Colpisce l’immedesimazione priva di straniamento di Sorrentino nell’anziano protagonista del suo film, che ha ormai sviluppato un distacco apatico verso il mondo storico e la tragedia che lo attraversa. Sorrentino finisce per avere una tenerezza acritica, anche se a tratti spiazzante, per il suo personaggio tanto delicato quanto apatico, con il suo fine pratico scetticamente rivolto all’atarassia o all’aponia epicurea. Ai suoi occhi non solo il mondo storico e politico ma la stessa torre di avorio della sua concezione dell’arte, sono considerate dal protagonista, alter ego del regista, come fonte di turbamento e ostacolo al raggiungimento dell’atarassia. Sembra di avere a che fare con un intellettuale dell’età ellenistica tanto raffinato, quanto alienato e autoestraniato nei riguardi di un mondo storico in cui non può riconoscersi, al punto che gli appare una vana fatica di Sisifo il tentare di modificarlo.
Nel film non c’è nessuna traccia del ribellismo che dovrebbe essere in qualche modo una caratteristica “naturale” della giovinezza. Anzi, i giovani, come del resto lo stesso Sorrentino, sembrano aspirare unicamente a divenire vecchi, non avvedendosi affatto della tendenziale affermazione in questa età dell’attitudine alla abitudine che ottunde. Di ciò non appaiono consapevoli né i giovani né il regista che finiscono per idealizzare proprio questa attitudine conservatrice che, da parte sua, non può che contraccambiare con una altrettanto ambigua estetizzazione della giovinezza, termine che, non a caso, rinvia agli anni bui del ventennio.
Note:
[1] All’inizio pensi: ci voleva il caffè, poi tutto sommato il film scorre e alla fine è certamente meglio che una pizza.

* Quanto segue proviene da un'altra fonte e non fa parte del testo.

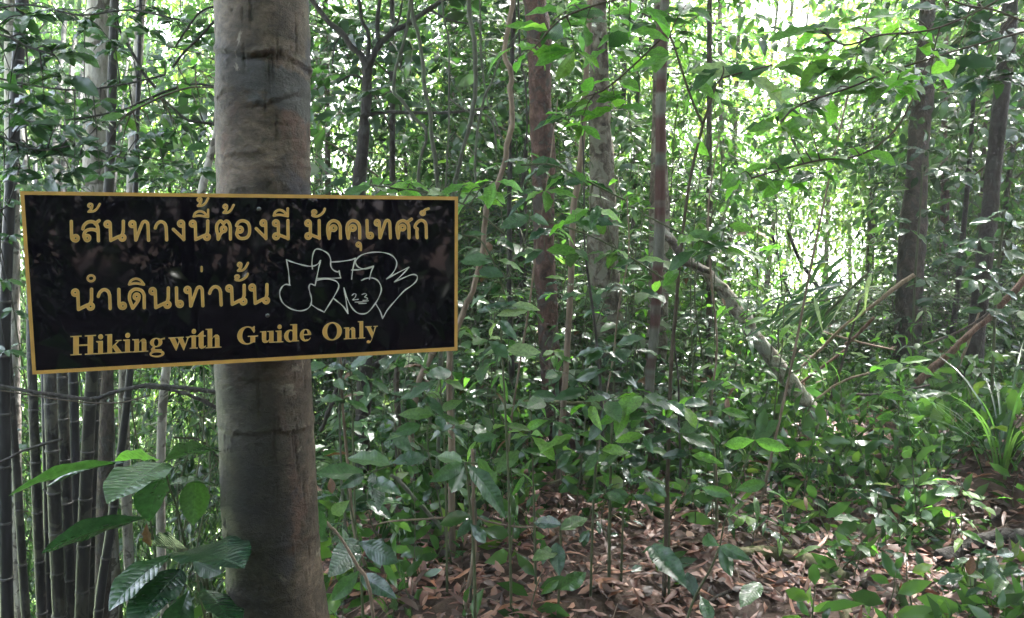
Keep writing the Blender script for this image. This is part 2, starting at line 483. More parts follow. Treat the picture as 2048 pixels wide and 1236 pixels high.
def openings(pos):
    """the clearing behind and the sky gaps: less grows there"""
    px, py, d = cam_px(pos)
    th = np.zeros(len(pos))
    for (cx, cy, rx, ry, s) in ((1660, 560, 130, 150, .93), (1560, 40, 90, 60, .96), (1430, 80, 60, 60, .85), (1060, 40, 60, 45, .85), (1700, 180, 60, 70, .6),
                                (1560, 250, 120, 100, .45), (820, 260, 110, 60, .5), (360, 770, 90, 60, .6), (250, 110, 110, 90, .4), (1480, 440, 150, 100, .3),
                                (650, 1010, 50, 110, .4), (1750, 420, 60, 70, .5), (1190, 120, 40, 30, .6), (900, 40, 40, 30, .5), (330, 1060, 120, 120, .3)):
        q = ((px - cx) / rx) ** 2 + ((py - cy) / ry) ** 2
        th = np.maximum(th, s * np.exp(-q * 1.2) * (d > 5))
    return rng.uniform(0, 1, len(pos)) > th


# ------------------------------------------------------------ the signed tree: bark geometry with ring scars
def trunk_axis():
    # photo: edges of the trunk (left, right) down the picture
    rows = [(-260, 428, 606), (0, 432, 613), (180, 436, 616), (370, 437, 618), (560, 437, 618), (730, 437, 620), (860, 441, 624), (1000, 447, 632), (1120, 457, 642), (1236, 463, 655)]
    out = []
    for py, a, b in rows:
        d = 1.66
        # keep the trunk roughly upright: constant horizontal distance
        r_ = ray((a + b) / 2, py); d = 1.64 / r_[1]
        out.append([*(CAM + r_ * d), (b - a) / 2 / F * d])
    return np.array(out)


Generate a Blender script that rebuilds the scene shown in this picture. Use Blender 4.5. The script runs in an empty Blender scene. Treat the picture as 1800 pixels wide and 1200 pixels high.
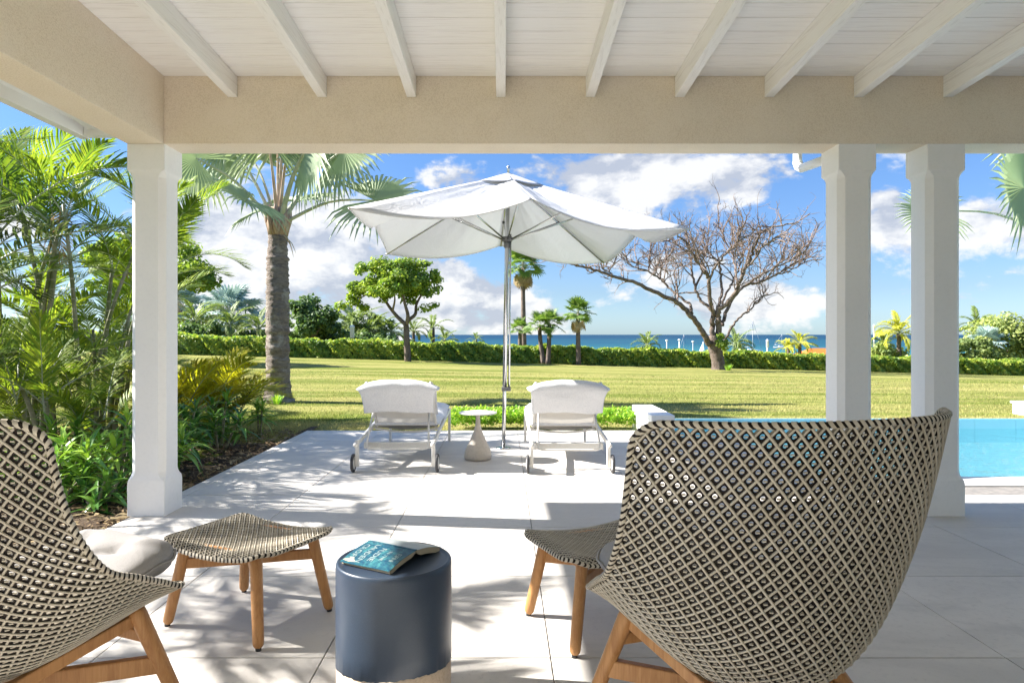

[2] Ad esempio il fantasma del comunismo appare unicamente nel Marx tatuato sul corpo di Maradona.
Dunque questo autore che tutte le indagini confermano fra i più attuali e capaci interpreti della nostra epoca, nel film è rappresentato solo sul corpo in decomposizione di un uomo che appare la caricatura del suo eminente passato. In ciò emerge il provincialismo snob del regista, il cui brescianesimo appare evidente nel livore verso un popolo che, piuttosto che il compositore europeo in pensione protagonista del film, continua ad ammirare quel “volgare” Maradona, proletario e lavoratore manuale.